Sobre este análisis realista habría que tratar de formar un Bloque de Poder entre los militares patrióticos y el movimiento de masas, en torno a algunos elementos constitutivos de la vida nacional, como la no-privatización de PdVSA y la negación de una salida no-constitucional.
Este Bloque de Poder debería llegar al consenso de usar la fuerza de las armas y de las masas, para defender esas demandas vitales, porque tal determinación es el único poder de negociación real que le queda a la revolución bolivariana que ha perdido las instituciones.

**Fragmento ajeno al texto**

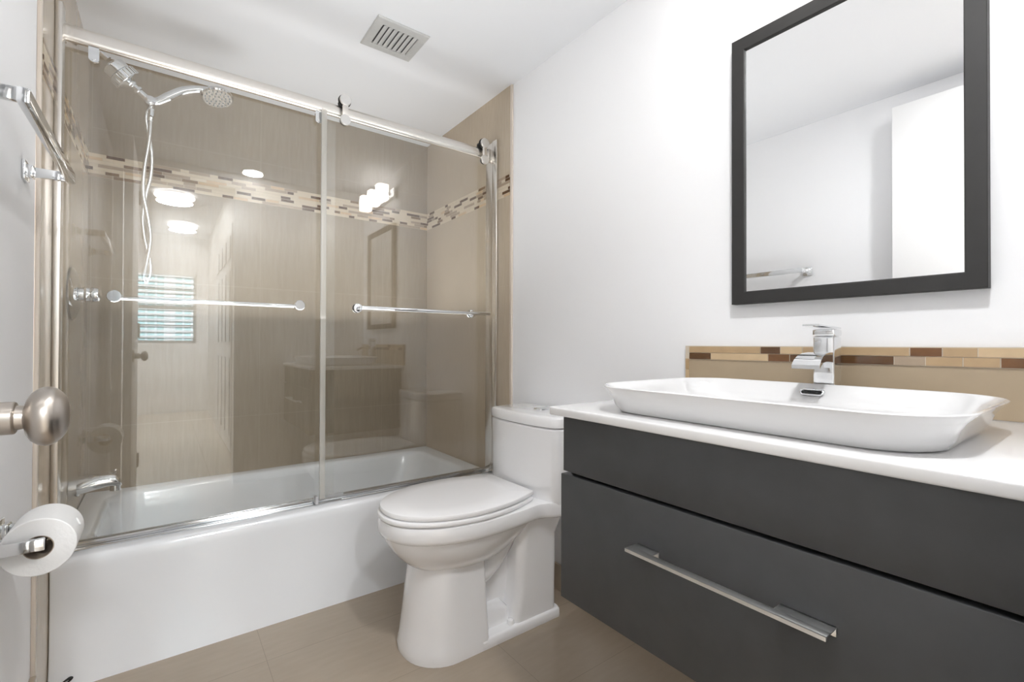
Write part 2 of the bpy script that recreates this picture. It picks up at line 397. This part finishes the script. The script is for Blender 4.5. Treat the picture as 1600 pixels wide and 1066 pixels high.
b = MB(); b.box(XL+.004, XL+.016, 1.848, 1.876, rz0-.004, rz1+.004, bev=.002); b.build('rail_bracket', satin, enc)
b = MB(); b.box(XL+.002, XR-.002, 1.838, 1.888, TZ, TZ+.006, bev=.002); b.box(XL+.002, XR-.002, 1.858, 1.866, TZ+.006, TZ+.020, bev=.002); b.box(XL+.002, XR-.002, 1.880, 1.886, TZ+.006, TZ+.018, bev=.001)
b.build('bottom_track', mat('polished_aluminium', (.84, .86, .88, 1), .15, 1), enc)
gz1 = 1.823
box('fixed_glass_panel', glass, XL+.011, .529, 1.869, 1.877, TZ+.007, gz1, parent=enc)
for hx in (-.176, .463):
    b = MB(); pts = []
    for k in range(9):
        a = math.pi+math.pi*k/8; pts.append((hx+.012*math.cos(a), 1.856, 1.812+.010*math.sin(a)))
    pts += [(hx+.012, 1.856, 1.846), (hx-.012, 1.856, 1.846)]
    b.prism(pts, (0, .010, 0)); b.cyl((hx, 1.854, 1.812), (hx, 1.857, 1.812), .005, n=16)
    b.build('glass_hanger', chrome, enc)
# inner towel bar carried by the fixed panel
def glass_bar(parent, x0, x1, yg, side, z, over):
    b = MB(); yb = yg+side*.045
    b.cyl((x0-over[0], yb, z), (x1+over[1], yb, z), .0072, bev=.002); b.build('bar_rod', chrome, parent)
    for x in (x0, x1):
        b = MB(); b.cyl((x, yg-side*.002, z), (x, yb, z), .0065)
        b.lathe((x, yg+side*.0045, z), (0, side, 0), [(0, .017), (.003, .017), (.005, .014)])
        b.lathe((x, yg-side*.0045, z), (0, -side, 0), [(0, .0185), (.010, .0185), (.0125, .0165)])
        b.build('bar_post', chrome, parent)
glass_bar(enc, -.125, .401, 1.873, 1, H+.143, (0, 0))
# sliding door
sl = thing('sliding_shower_door', (.86, 1.84, TZ+.02), 'sliding clear glass door with roller discs and outer towel bar', 'shower door')
box('glass_panel', glass, .472, 1.236, 1.835, 1.843, TZ+.022, 1.862, parent=sl)
b = MB(); b.box(.468, .487, 1.8335, 1.8445, TZ+.022, 1.850, bev=.001); b.build('edge_seal', seal_mat(), sl)
for rx in (.5535, 1.196):
    zt, zb = 1.907, 1.829
    b = MB(); b.lathe((rx, 1.833, zt), (0, -1, 0), [(0, .0215), (.008, .0215), (.010, .0195)]); b.lathe((rx, 1.833, zb), (0, -1, 0), [(0, .0205), (.008, .0205), (.010, .0185)])
    b.build('roller_disc', mat('spun_aluminium', (.86, .85, .83, 1), .3, 1, aniso=.9), sl)
    box('roller_strap', satin, rx-.011, rx+.011, 1.826, 1.834, zb, zt, bev=.001, parent=sl)
    b = MB(); b.cyl((rx, 1.833, zt), (rx, 1.876, zt), .0155); b.lathe((rx, 1.833, zt), (0, 1, 0), [(0, .012), (.006, .024), (.012, .024)]); b.build('roller_wheel', black, sl)
    b = MB(); b.lathe((rx, 1.8435, zb), (0, 1, 0), [(0, .016), (.004, .016)]); b.build('clamp_washer', black, sl)
glass_bar(sl, .608, 1.133, 1.839, -1, H+.141, (0, .070))
b = MB(); b.box(.452, .462, 1.826, 1.856, TZ+.0075, TZ+.034, bev=.001); b.box(.462, .560, 1.846, 1.852, TZ+.020, TZ+.030, bev=.001); b.build('bottom_guide', mat('grey_plastic', (.45, .45, .46, 1), .35), sl)

# ================================================================== SHOWER FITTINGS on the left wall
v = thing('shower_valve', (XL, 2.13, 1.13), 'round chrome shower valve with knob handle on the left tiled wall', 'shower valve')
b = MB(); b.lathe((XL+.001, 2.13, 1.130), (1, 0, 0), [(0, .086), (.004, .088), (.010, .080), (.016, .060), (.020, .045), (.022, .030)], n=48); b.build('escutcheon', chrome, v)
b = MB(); b.lathe((XL+.020, 2.13, 1.130), (1, 0, 0), [(0, .022), (.012, .021), (.014, .026), (.020, .027), (.024, .0245), (.030, .0245), (.042, .026), (.050, .024), (.056, .016), (.058, .004)], n=40); b.build('knob_handle', chrome, v)
s_ = thing('tub_spout', (XL, 2.13, .485), 'chrome tub spout with a diverter pin over the left end of the bath', 'tub spout')
b = MB(); b.lathe((XL+.001, 2.13, .482), (1, 0, 0), [(0, .030), (.022, .031), (.026, .027)]); 
secs = []
for x, zc, hz, hy in ((.022, .482, .029, .030), (.045, .485, .028, .029), (.075, .489, .025, .027), (.100, .491, .023, .025), (.118, .489, .022, .024), (.130, .483, .018, .021), (.136, .478, .010, .014)):
    secs.append([Vector((XL+x, 2.13+hy*1.15*math.cos(a), zc+hz*1.15*math.sin(a)*(1 if math.sin(a) > 0 else .75))) for a in [2*math.pi*k/24 for k in range(24)]])
b.loft(secs); b.cyl((XL+.118, 2.13, .482), (XL+.118, 2.13, .455), .015); b.build('body', chrome, s_)
b = MB(); b.cyl((XL+.118, 2.13, .505), (XL+.118, 2.13, .522), .003); b.lathe((XL+.118, 2.13, .520), (0, 0, 1), [(0, .004), (.003, .006), (.007, .004)]); b.build('diverter_pin', nickel, s_)
sh = thing('shower_filter_arm', (XL, 2.15, 2.03), 'chrome shower arm with inline filter and bracket above the bath', 'shower head')
MAN = Vector((-.049, 2.165, H+.885)); FIL = Vector((-.126, 2.155, H+.952)); A0 = Vector((XL, 2.15, H+1.040))
b = MB(); b.lathe(A0, (1, 0, 0), [(0, .028), (.004, .028), (.012, .014)]); b.tube([A0, A0+Vector((.03, 0, 0)), Vector((-.200, 2.152, H+1.020)), Vector((-.165, 2.153, H+.994))], .0105); b.build('shower_arm', chrome, sh)
d = (MAN-FIL).normalized()
b = MB(); b.lathe(FIL-d*.045, d, [(0, .016), (.006, .033), (.010, .037), (.034, .037), (.036, .033), (.038, .043), (.066, .043), (.070, .038), (.074, .020), (.080, .015)], n=40)
for k in range(20):
    a = 2*math.pi*k/20; q = d.orthogonal().normalized(); q2 = d.cross(q); o_ = (q*math.cos(a)+q2*math.sin(a))*.043
    b.cyl(FIL-d*.005+o_, FIL+d*.019+o_, .0022, n=6)
b.build('filter_canister', chrome, sh)
b = MB(); b.lathe(FIL+d*.030, d, [(0, .013), (.010, .013), (.011, .010), (.020, .010), (.022, .0145), (.030, .0145), (.032, .010), (.045, .011), (.058, .012)]); b.build('swivel_joint', chrome, sh)
b = MB(); b.lathe(MAN+Vector((0, -.020, 0)), (0, 1, 0), [(0, .012), (.003, .017), (.036, .017), (.040, .012)]); b.cyl(MAN+Vector((.004, 0, 0)), MAN+Vector((.026, -.004, .010)), .014)
b.build('holder_bracket', mat('satin_chrome', (.75, .75, .76, 1), .2, 1), sh)
hs = thing('hand_shower', (.15, 2.165, H+.95), 'chrome hand shower resting in the bracket with a long hanging hose', 'hand shower')
b = MB(); HP = [MAN+Vector((.018, -.004, .002)), MAN+Vector((.05, -.004, .030)), MAN+Vector((.095, -.004, .068)), MAN+Vector((.14, -.004, .090)), MAN+Vector((.175, -.004, .097))]
b.tube(HP, [.013, .0165, .016, .014, .015]); b.build('handle', chrome, hs)
hd = Vector((.12, -.30, -1)).normalized(); hp = MAN+Vector((.205, -.004, .100))
b = MB(); b.lathe(hp, hd, [(-.006, .010), (.0, .026), (.006, .042), (.014, .052), (.024, .055), (.029, .050), (.030, .001)], n=40); b.build('spray_head', chrome, hs)
b = MB()
for rr, n in ((.014, 6), (.028, 12), (.041, 18)):
    for k in range(n):
        a = 2*math.pi*k/n; q = hd.orthogonal().normalized(); q2 = hd.cross(q); c_ = hp+hd*.0295+(q*math.cos(a)+q2*math.sin(a))*rr
        b.cyl(c_, c_+hd*.003, .0018, n=6)
b.build('nozzle', mat('grey_rubber', (.35, .36, .38, 1), .5), hs)
b = MB()
def hz(x, z, y=2.165): return (x, y, H+z)
b.cyl(hz(-.046, .862), hz(-.048, .815), .0095, bev=.002)
b.build('hose_nut', chrome, hs)
b = MB(); b.tube([hz(-.048, .82), hz(-.052, .74), hz(-.064, .64), hz(-.067, .55), hz(-.053, .46), hz(-.045, .38), hz(-.056, .29), hz(-.064, .245, 2.168), hz(-.057, .225, 2.172), hz(-.046, .25, 2.178), hz(-.046, .30, 2.182), hz(-.063, .39, 2.182), hz(-.068, .46, 2.18), hz(-.060, .54, 2.18), hz(-.046, .62, 2.18), hz(-.044, .70, 2.178), hz(-.056, .78, 2.175), hz(-.060, .84, 2.17), hz(-.04, .878, 2.168)], .0062, n=10, cuts=8)
b.build('hose', mat('hose_steel', (.82, .82, .82, 1), .25, .9), hs)

# ================================================================== TOILET
T0 = 1.375
toi = thing('toilet', (.9, T0, 0), 'white one piece toilet with closed elongated lid beside the vanity', 'toilet')
def outl(prof, z, n=40, inset=0, dx=0):
    """prof: list of (x, halfwidth) from front to back; front starts with halfwidth 0"""
    xs = [p[0] for p in prof]
    def hw(x):
        for (a, wa), (c, wc) in zip(prof, prof[1:]):
            if x <= c: return wa+(wc-wa)*(x-a)/(c-a)
        return prof[-1][1]
    pts = []
    for k in range(n+1):
        x = xs[0]+(xs[-1]-xs[0])*(1-math.cos(math.pi/2*k/n))
        pts.append((x, hw(x)))
    up = [Vector((x, T0+wd, z)) for x, wd in pts]; dn = [Vector((x, T0-wd, z)) for x, wd in pts[::-1][:-1]]
    if inset:
        cx = (xs[0]+xs[-1])/2; sx = 1-2*inset/(xs[-1]-xs[0]); mw = max(p[1] for p in pts); sy = 1-inset/mw
        return [Vector((cx+(q.x-cx)*sx, T0+(q.y-T0)*sy, q.z)) for q in up+dn]
    return up+dn
def egg(xf, xm, xb, wm, wbk, n=14):
    p = []
    for k in range(n+1):
        a = math.pi/2*k/n; p.append((xm-(xm-xf)*math.cos(a), wm*math.sin(a)**.92 if k else 0.0))
    for k in range(1, 9):
        t = k/8; p.append((xm+(xb-xm)*t, wm-(wm-wbk)*t*t))
    return p
LID = egg(.535, .79, 1.020, .184, .126)
def slab(prof, z0, z1, r, name, m, crown=0):
    s = [outl(prof, z0, inset=r), outl(prof, z0+r*.4, inset=r*.3), outl(prof, z0+r), outl(prof, z1-r), outl(prof, z1-r*.35, inset=r*.3), outl(prof, z1, inset=r*1.1)]
    if crown: s.append(outl(prof, z1+crown, inset=.07))
    return MB().loft(s).build(name, m, toi)
slab(LID, .447, .464, .005, 'lid', plastic, crown=.003)
slab(egg(.528, .79, 1.015, .187, .130), .430, .4455, .005, 'seat', plastic)
for sd in (-1, 1): box('lid_hinge', plastic, .99, 1.028, T0+sd*.065-.02, T0+sd*.065+.02, .430, .446, bev=.005, parent=toi)
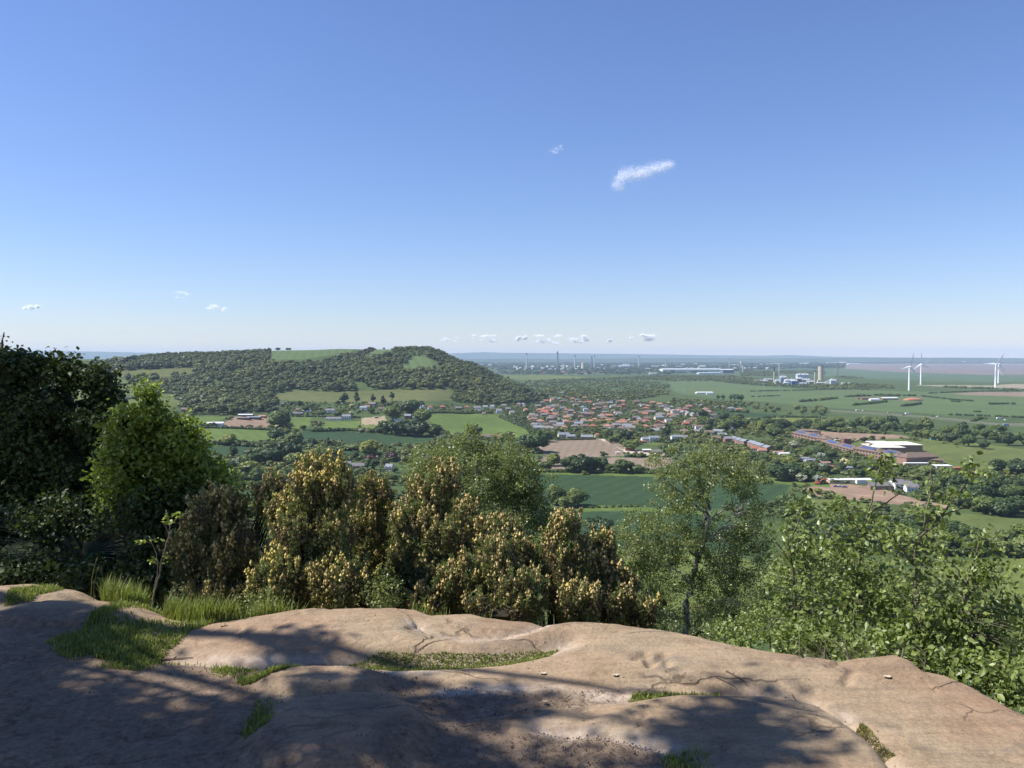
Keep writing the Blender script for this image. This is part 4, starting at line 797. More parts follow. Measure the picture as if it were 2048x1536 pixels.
for px, py, hub, rot, yaw, lb in [(1818, 781, 733.5, 14, 8, 'nearest white wind turbine, left of the left pair'), (1841.5, 769.5, 728.5, -4, 0, 'farther white wind turbine behind the left pair'),
                         (1990.5, 775, 728.5, 32, -6, 'nearer white wind turbine of the pair at the right edge'), (1996.5, 766.5, 727.5, 22, 6, 'farther white wind turbine of the pair at the right edge')]:
    q = P(px, py); hh = (py - hub) / FP * q[1]; e = empty('wind_turbine', q, math.radians(yaw), lb, 'wind turbine', 'wind turbines on the marsh')
    lmesh('tower', [(3.3, -1), (3.1, 2), (1.9, hh - 1.5)], STEEL, 14, e)
    MB().tube([(0, -4.2, hh), (0, -2, hh + .1), (0, 4, hh + .2), (0, 6.2, hh)], [1.4, 1.9, 1.9, 1.2], 10).build('nacelle', STEEL, e)
    hb = MB().tube([(0, -4.3, 0), (0, -5.8, 0), (0, -6.9, 0)], [1.7, 1.5, .4], 12).build('hub', STEEL, e); hb.location = (0, 0, hh)
    for k in range(3):
        b = add('blade', BL, e, (0, -5.2, hh)); b.rotation_euler = (0, math.radians(rot + 120 * k), 0)
        b.scale = (1.15, 1.15, 1)
# ---------------------------------------------------------------- refinery and far industry
def chimney(px, base, top, wpx, mat, lb, band=BLACKC, D=None, bandf=.12):
    q = P(px, base) if D is None else at_d(px, base, D); D = q[1]; q[2] = float(Z(q[0], q[1]))
    h = (H + (712 - top) / FP * D) - q[2]; r = wpx / 2 / FP * D
    e = empty('chimney', q, 0, lb, 'chimney', 'industrial chimneys on the plain')
    lmesh('stack', [(r * 1.25, -2), (r * 1.1, h * .3), (r * .9, h * (1 - bandf))], mat, 12, e); lmesh('cap', [(r * .93, h * (1 - bandf)), (r * .9, h)], band, 12, e); return e
LS = plain('pale_stack', (.50, .49, .48), .8, .06, .02)
chimney(1053.3, 736, 706, 2.6, LS, 'leftmost tall chimney of the far refinery', D=7600); chimney(1115, 735.5, 703, 3.2, plain('grey_stack', (.22, .23, .25), .8, .06, .02), 'tallest dark refinery chimney', D=7600)
chimney(1149.8, 735, 710.5, 2.6, LS, 'refinery chimney left of the small cooling tower', D=7700); chimney(1183.5, 735, 712, 2.8, plain('brown_stack', (.2, .19, .2), .8, .06, .02), 'shorter dark one of the close pair of refinery chimneys', D=7700)
chimney(1188.8, 735, 711, 2.2, LS, 'pale one of the close pair of refinery chimneys', D=7750); chimney(1277.5, 733, 711.5, 2.2, LS, 'lone faint chimney right of the refinery', D=8800)
chimney(1331.5, 735, 721, 1.8, LS, 'short white stack above the pale warehouse', D=8300); chimney(1458.5, 735, 717, 1.8, LS, 'thin stack near the cream water tower', D=8000)
chimney(1548, 768, 733.5, 2.6, CONC, 'black topped chimney at the left of the chemical works', bandf=.28); chimney(1558, 768, 725, 2.0, LS, 'tall pale lattice stack of the chemical works', bandf=.03)
chimney(1629.5, 770, 741, 2.6, CONC, 'short chimney with dark top left of the big silo', bandf=.1); chimney(1675, 768, 724.5, 2.0, plain('rust_stack', (.20, .17, .16), .8, .1, .02), 'slim brown chimney right of the big silo', bandf=.02)
chimney(1485, 746, 729, 1.8, LS, 'small stack beside the dark warehouse', bandf=.05)
q = P(1641.5, 760); D = q[1]; h = H + (712 - 731) / FP * D; e = empty('silo_tower', q, 0, 'great tan cylindrical silo of the chemical works', 'silo')
r = 5.0 / FP * D; lmesh('drum', [(r, -1), (r, h * .96)], TANC, 24, e); lmesh('rim', [(r * 1.04, h * .96), (r * 1.04, h * .985)], DKST, 24, e); lmesh('roof_housing', [(r * .35, h * .985), (r * .3, h * 1.05)], DKST, 10, e)
q = at_d(1165.5, 737, 7300); h = H + (712 - 724.5) / FP * 7300; q[2] = 0; e = empty('cooling_tower', q, 0, 'small cream cooling tower in the far refinery', 'cooling tower')
k = 3.4 / FP * 7300; lmesh('shell', [(k * 1.05, 0), (k * .8, h * .4), (k * .6, h * .75), (k * .62, h)], plain('cream_concrete', (.68, .56, .40), .9, .06, .02), 24, e)
lmesh('base_ring', [(k * 1.15, -1), (k * 1.15, h * .04)], CONC, 24, e)
q = at_d(1482.5, 738, 7900); q[2] = 0; h = H + (712 - 722) / FP * 7900; e = empty('water_tower', q, 0, 'cream water tower near the dark warehouse', 'water tower'); lmesh('shaft', [(5, 0), (4, h * .6)], CONC, 12, e); lmesh('tank', [(9, h * .6), (11, h * .8), (11, h)], plain('cream_tank', (.66, .55, .42), .9, .05, .02), 16, e)
TK = [plain('white_tank', (.80, .80, .78), .5, .05, .02), plain('cream_tank_wall', (.66, .62, .54), .6, .05, .02), plain('grey_roofing', (.52, .55, .58), .6, .05, .02)]
IND = []
def tank(px, base, w, h, D=None):
    q = P(px, base) if D is None else at_d(px, base, D); q[2] = float(Z(q[0], q[1])); D = q[1]; r = w / 2 / FP * D; hh = h / FP * D
    e = empty('storage_tank', q); e['category'] = 'storage tank'; m = R0.choice(TK[:2])
    lmesh('shell', [(r, -1), (r, hh)], m, 14, e); lmesh('roof', [(r * 1.02, hh), (r * .5, hh * 1.08), (r * .1, hh * 1.12)], m, 14, e); IND.append(('storage tank', px, base, e))
def shed(px, base, w, h, mat=0, name='warehouse', D=None, dep=None, rz=0):
    q = P(px, base) if D is None else at_d(px, base, D); q[2] = float(Z(q[0], q[1])); D = q[1]; L = w / FP * D; hh = h / FP * D; d = dep or max(14, L * .5)
    e = empty(name, q, rz); e['category'] = 'warehouse'; MB().box(-L / 2, L / 2, 0, d, -1, hh * .82).build('wall', mat if not isinstance(mat, int) else TK[mat], e)
    x, o = L / 2 + .5, .5; b = MB(); A = [(-x, -o, hh * .8), (x, -o, hh * .8), (x, d / 2, hh), (-x, d / 2, hh), (-x, d + o, hh * .8), (x, d + o, hh * .8)]
    b.poly(A, [(0, 1, 2, 3), (3, 2, 5, 4), (0, 4, 5, 1), (0, 3, 4), (1, 5, 2)]).build('roof', TK[0] if mat == 0 else TK[2], e); IND.append((name.replace('_', ' '), px, base, e)); return e
r5 = random.Random(11)
for i in range(46):
    px = r5.choice([r5.uniform(1028, 1075), r5.uniform(1060, 1110), r5.uniform(1110, 1160)]); D = r5.uniform(6700, 8600); tank(px, 737, r5.uniform(2.5, 6), r5.uniform(1.8, 4), D)
for i in range(40):
    px = r5.uniform(1165, 1540); D = r5.uniform(7000, 11500); shed(px, 733, r5.uniform(4, 16), r5.uniform(1.2, 2.6), r5.choice([0, 0, 0, 1, 2]), D=D)
for i in range(16):
    px = r5.uniform(1545, 1760); D = r5.uniform(11500, 14500); shed(px, 730, r5.uniform(5, 18), r5.uniform(1.2, 2.0), r5.choice([0, 0, 1]), D=D)
for px, w in [(1815, 10), (1826, 12), (1838, 8), (1851, 12), (1930, 5), (1700, 14), (1730, 20)]: shed(px, 727, w, 2.4, r5.choice([0, 1]), D=14300, dep=120)
for i in range(16): shed(r5.uniform(925, 1010), 727, r5.uniform(2, 6), 1.5, 0, D=r5.uniform(9000, 13000))
for px, w in [(1440, 6), (1510, 12), (1535, 10), (1470, 8), (1490, 8), (1398, 10)]: tank(px, 735, w * .7, 3, 7400)
for z in ('storage tank', 'warehouse'):
    L = sorted([t for t in IND if t[0] == z], key=lambda t: t[1]); n = len(L)
    for zn, a, b in (('left of the refinery', 0, 1030), ('among the left refinery chimneys', 1030, 1112), ('right of the tallest refinery chimney', 1112, 1240), ('above the long pale warehouse', 1240, 1400), ('near the cream water tower', 1400, 1545), ('on the far shore behind the chemical works', 1545, 1790), ('on the far shore behind the turbines', 1790, 2100)):
        S = [t for t in L if a <= t[1] < b]
        for k, t in enumerate(S): t[3]['label'] = ('distant pale %s %s, %s' % (z, zn, order(k, len(S)))).rstrip(', '); t[3]['group'] = 'distant %ss' % z
e = shed(1385, 744.5, 118, 7.2, plain('pale_green_cladding', (.60, .66, .52), .6, .05, .02), dep=160); e['label'] = 'very long pale green warehouse on the plain'; e.pop('group', None) if 'group' in e else None
e = shed(1457, 746.5, 22, 8.5, plain('slate_cladding', (.13, .16, .20), .6, .05, .02), dep=90); e['label'] = 'tall dark grey warehouse block at the right of the long pale one'
e = shed(1420, 748.5, 44, 3.5, 2); e['label'] = 'low grey shed in front of the long pale warehouse'
e = shed(1306, 749, 14, 3.2, 0); e['label'] = 'small bright white shed left of the long pale warehouse'
e = shed(1250, 733, 20, 4.6, 2, D=8200); e['label'] = 'big bluish grey works hall right of the refinery'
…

Esta estrategia sería esencialmente la misma que usó el Frente Sandinista de Liberación en 1990, después del robo electoral de su triunfo revolucionario. Y fue esa estrategia que le entregó a la burguesía el gobierno, más no el poder armado del Estado, garantizando, de esta manera que las conquistas populares no pudieran ser destruidas por la oligarquía de Washington. Los sandinistas interpretaron esa política como una retirada estratégica inevitable, pero protectora del grueso de sus fuerzas para una posible contraofensiva posterior.
Los intereses populares y democráticos venezolanos y latinoamericanos no pueden ser defendidos en las circunstancias actuales dentro de la institucionalidad del país, porque ella se encuentra en manos del imperio.
Sólo la alianza entre los militares patrióticos y las masas pobres, orientada hacia la defensa de la legitimidad y legalidad del proceso, puede impedir el triunfo de la reacción. También habrá que pesar, dentro de esta estrategia, la conveniencia de convocar a elecciones, mientras el gobierno tiene todavía capacidad para definir parte de las circunstancias en que se realizarán.
Lo que puede decirse con certeza es que cada día que pasa sin que se analice adecuadamente el problema de una revolución sin Estado, deteriora la posición del proceso bolivariano y acercará un fin caótico, imprevisible que sólo beneficiará a la derecha.